A Constituição da República do Brasil, de 1891, a primeira a consagrar entre nós o controle judicial de constitucionalidade, promoveu diversas rupturas com a Carta Imperial, mas, nesse ponto específico, manteve parcialmente a disposição, revelando certo continuísmo. No artigo 35, 1º, previu incumbir ao Congresso, “mas não privativamente”, “velar na guarda Constituição”. As demais Constituições (1934, 1937, 1946 e 1967/69), entretanto, não consignaram em seus respectivos textos enunciado similar, que foi resgatado na Constituição de 1988.

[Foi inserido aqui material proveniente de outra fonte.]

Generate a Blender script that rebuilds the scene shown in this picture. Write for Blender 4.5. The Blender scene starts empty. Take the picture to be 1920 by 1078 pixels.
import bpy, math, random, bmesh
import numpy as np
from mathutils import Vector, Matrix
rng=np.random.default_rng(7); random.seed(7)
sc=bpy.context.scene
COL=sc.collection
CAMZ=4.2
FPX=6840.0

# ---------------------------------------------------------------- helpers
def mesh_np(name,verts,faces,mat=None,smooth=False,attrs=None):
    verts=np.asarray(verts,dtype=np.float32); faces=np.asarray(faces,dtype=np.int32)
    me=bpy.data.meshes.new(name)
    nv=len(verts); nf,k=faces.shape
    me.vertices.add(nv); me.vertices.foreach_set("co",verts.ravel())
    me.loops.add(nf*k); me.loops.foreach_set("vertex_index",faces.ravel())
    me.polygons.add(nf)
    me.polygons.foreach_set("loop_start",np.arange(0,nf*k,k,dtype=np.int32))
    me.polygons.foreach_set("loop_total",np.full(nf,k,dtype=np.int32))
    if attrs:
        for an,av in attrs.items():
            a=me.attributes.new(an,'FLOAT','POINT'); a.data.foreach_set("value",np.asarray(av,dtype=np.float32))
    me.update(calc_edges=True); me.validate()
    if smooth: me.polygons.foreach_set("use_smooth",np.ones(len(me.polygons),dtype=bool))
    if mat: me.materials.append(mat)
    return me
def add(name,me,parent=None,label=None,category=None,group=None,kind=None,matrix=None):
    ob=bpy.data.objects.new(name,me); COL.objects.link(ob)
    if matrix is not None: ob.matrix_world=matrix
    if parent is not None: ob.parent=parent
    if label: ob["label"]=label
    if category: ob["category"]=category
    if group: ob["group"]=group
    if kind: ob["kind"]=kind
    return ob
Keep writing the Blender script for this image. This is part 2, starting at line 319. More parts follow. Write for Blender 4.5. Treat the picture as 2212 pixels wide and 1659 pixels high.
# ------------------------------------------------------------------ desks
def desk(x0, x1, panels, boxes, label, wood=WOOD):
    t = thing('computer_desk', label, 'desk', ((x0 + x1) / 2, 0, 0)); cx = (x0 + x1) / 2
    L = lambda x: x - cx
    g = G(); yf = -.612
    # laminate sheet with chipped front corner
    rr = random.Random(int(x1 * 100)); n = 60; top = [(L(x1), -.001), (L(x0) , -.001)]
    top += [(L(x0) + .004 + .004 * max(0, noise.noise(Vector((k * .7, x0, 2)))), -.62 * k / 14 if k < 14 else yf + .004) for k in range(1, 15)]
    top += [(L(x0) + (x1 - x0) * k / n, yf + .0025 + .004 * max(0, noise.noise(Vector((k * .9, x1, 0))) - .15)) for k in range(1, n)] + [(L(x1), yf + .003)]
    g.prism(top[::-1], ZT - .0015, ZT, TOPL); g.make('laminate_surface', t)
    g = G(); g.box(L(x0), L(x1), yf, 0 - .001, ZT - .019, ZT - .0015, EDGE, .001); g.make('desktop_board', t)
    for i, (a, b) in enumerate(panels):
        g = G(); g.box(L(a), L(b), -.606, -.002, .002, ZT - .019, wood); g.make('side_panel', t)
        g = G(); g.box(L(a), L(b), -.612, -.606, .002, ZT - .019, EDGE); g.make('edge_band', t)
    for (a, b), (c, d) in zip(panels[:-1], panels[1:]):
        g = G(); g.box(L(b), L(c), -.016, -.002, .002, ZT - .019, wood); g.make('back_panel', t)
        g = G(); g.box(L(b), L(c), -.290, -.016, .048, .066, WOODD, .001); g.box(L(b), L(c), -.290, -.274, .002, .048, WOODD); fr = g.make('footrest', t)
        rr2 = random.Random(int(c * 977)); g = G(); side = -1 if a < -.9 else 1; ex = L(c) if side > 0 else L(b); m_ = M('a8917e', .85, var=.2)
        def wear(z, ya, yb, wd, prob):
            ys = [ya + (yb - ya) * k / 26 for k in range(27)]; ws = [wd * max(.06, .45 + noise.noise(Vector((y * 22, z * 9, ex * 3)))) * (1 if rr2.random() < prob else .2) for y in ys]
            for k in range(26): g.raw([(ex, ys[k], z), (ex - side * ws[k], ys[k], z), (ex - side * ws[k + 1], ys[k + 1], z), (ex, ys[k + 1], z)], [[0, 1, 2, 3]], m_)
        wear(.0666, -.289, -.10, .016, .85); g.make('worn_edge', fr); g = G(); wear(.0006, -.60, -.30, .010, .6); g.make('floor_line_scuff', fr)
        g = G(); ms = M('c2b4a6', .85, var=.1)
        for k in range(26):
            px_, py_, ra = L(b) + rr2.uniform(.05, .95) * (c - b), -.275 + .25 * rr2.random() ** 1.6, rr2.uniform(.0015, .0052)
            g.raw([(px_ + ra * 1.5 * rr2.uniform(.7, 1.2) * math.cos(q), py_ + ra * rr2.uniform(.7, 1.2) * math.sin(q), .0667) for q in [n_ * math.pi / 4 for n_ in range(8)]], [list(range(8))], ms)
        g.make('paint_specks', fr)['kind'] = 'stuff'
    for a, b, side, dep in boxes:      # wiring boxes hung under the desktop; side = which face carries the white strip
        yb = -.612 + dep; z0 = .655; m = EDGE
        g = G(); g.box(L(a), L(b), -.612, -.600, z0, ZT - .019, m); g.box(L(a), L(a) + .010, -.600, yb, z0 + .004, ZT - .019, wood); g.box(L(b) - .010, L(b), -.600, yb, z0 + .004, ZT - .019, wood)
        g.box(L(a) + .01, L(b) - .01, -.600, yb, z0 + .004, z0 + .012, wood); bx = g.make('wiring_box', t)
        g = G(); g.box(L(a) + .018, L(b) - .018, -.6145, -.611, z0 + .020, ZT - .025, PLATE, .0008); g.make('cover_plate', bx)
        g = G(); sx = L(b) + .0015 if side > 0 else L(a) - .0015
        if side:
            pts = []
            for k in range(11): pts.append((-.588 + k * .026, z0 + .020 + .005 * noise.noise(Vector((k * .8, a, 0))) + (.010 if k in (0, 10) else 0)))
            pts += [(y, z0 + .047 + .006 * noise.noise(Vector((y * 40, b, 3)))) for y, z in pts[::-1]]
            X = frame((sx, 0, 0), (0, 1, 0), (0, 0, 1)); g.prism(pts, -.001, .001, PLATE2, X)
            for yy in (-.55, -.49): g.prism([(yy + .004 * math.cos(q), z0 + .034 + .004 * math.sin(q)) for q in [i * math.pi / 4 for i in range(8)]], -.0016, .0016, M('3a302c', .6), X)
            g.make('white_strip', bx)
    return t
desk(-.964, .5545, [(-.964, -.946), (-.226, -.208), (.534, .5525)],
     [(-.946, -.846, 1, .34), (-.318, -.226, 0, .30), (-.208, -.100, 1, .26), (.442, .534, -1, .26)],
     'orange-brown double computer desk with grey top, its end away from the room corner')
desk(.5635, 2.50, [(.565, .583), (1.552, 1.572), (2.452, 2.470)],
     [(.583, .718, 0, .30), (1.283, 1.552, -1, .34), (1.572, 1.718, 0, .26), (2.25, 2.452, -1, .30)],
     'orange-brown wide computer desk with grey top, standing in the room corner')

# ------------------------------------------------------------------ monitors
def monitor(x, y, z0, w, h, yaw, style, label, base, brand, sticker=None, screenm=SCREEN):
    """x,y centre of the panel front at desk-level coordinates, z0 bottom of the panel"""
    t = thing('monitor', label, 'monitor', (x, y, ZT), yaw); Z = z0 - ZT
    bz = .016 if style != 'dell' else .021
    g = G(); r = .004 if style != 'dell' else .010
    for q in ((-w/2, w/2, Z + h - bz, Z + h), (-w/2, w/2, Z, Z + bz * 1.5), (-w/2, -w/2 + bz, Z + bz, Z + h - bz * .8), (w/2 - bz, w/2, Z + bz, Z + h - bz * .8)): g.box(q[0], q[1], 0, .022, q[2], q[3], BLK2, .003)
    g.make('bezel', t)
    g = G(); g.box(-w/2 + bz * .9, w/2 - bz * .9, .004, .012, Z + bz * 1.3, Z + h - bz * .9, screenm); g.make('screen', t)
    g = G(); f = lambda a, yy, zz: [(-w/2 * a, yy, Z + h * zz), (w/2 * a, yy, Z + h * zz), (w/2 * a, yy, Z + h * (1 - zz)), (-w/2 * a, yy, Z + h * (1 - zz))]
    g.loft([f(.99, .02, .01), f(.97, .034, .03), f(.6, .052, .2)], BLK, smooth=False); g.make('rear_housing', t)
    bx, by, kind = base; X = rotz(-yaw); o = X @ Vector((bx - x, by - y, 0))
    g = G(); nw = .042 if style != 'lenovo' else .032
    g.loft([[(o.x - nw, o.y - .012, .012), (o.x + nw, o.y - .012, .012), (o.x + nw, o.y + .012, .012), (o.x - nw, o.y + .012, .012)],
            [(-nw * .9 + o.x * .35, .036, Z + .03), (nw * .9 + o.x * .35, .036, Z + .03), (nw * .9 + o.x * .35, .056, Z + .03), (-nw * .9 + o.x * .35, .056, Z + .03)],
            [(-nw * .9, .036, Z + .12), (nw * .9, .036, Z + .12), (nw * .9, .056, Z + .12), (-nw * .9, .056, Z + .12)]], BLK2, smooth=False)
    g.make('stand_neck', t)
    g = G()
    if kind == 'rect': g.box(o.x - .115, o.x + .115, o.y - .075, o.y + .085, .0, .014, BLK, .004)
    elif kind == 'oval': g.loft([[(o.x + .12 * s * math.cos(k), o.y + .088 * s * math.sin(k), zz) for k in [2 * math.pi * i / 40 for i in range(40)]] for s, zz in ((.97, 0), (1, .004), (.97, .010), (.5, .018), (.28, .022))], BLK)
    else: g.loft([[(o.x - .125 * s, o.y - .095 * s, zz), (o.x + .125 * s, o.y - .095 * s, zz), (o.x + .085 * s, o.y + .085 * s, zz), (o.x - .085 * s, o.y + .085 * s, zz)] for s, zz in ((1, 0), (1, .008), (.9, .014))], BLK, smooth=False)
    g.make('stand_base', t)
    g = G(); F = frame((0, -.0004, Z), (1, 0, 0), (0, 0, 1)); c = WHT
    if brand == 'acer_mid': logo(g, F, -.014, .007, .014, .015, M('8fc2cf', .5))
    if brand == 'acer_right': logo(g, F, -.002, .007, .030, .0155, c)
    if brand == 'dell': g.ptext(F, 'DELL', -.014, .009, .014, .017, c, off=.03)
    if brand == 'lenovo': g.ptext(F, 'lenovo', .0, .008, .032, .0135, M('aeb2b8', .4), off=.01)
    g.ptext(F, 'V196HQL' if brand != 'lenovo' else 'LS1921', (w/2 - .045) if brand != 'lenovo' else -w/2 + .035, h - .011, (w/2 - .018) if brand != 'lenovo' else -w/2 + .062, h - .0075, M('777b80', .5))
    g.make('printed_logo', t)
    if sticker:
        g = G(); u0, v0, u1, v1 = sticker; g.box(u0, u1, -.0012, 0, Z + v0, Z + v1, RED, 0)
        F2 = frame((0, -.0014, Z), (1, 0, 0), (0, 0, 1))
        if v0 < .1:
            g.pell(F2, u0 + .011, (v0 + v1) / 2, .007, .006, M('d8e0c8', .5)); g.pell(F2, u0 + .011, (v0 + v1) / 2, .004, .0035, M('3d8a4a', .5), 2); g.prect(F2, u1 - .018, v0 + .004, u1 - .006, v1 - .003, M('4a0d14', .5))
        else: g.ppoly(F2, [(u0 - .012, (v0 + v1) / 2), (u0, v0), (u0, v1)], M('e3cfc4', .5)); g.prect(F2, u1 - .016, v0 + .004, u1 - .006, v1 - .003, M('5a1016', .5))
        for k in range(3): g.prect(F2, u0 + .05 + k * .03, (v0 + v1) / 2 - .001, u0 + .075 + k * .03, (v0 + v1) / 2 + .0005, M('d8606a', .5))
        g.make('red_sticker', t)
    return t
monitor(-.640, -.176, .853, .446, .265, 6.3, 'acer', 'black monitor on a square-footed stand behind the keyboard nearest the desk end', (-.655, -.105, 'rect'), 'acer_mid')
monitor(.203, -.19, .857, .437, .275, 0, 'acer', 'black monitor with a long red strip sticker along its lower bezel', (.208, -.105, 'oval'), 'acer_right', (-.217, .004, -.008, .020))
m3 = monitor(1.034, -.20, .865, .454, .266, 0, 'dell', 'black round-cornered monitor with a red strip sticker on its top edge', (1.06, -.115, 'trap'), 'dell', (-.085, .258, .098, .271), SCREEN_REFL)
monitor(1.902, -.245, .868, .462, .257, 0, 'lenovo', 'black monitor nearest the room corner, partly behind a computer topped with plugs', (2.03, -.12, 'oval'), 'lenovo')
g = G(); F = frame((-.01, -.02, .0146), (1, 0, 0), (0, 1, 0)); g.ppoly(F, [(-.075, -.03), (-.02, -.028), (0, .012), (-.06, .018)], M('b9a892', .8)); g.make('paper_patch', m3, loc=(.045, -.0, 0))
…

Uma conclusão é possível extrair, pois: a “guarda da Constituição” não se vincula necessariamente à ideia de um controle judicial das leis, tampouco ao controle judicial privativo ou exclusivo de uma Corte. Ela é fruto de uma decisão política, que há muitos séculos caracteriza a teoria do poder, que se debate em torno da definição sobre quem deveria possuir a prerrogativa de dar a “última palavra” em matéria de interpretação do direito ou da Constituição: o rei, o imperador, o presidente, o legislador, o juiz?
E, por décadas, a riqueza de nossa história constitucional o revela, essa prerrogativa não esteve com os juízes ou a Suprema Corte. Antes, sempre dependeu de posições e ideologias políticas, que foram se cristalizando nas Constituições.
Como e por que se passou a compartilhar com o STF e os juízes tal prerrogativa é algo que merece um exame à parte, não sendo possível adentrar neste assunto agora. Mas, o fato é que, para o bem ou para o mal, é esse o estágio em que nos encontramos. Destarte, o controle de constitucionalidade é uma prática institucional, que pressupõe a supremacia constitucional, mas não necessariamente uma corte ou tribunal, hierarquicamente superior aos demais órgãos e Poderes, para exercitá-lo. A Constituição, de 1988, afirma-o expressamente, conforme visto, ao criar um riquíssimo sistema de controle e calibrações recíprocas entre os Poderes. Supremacia constitucional não se confunde com supremacia judicial.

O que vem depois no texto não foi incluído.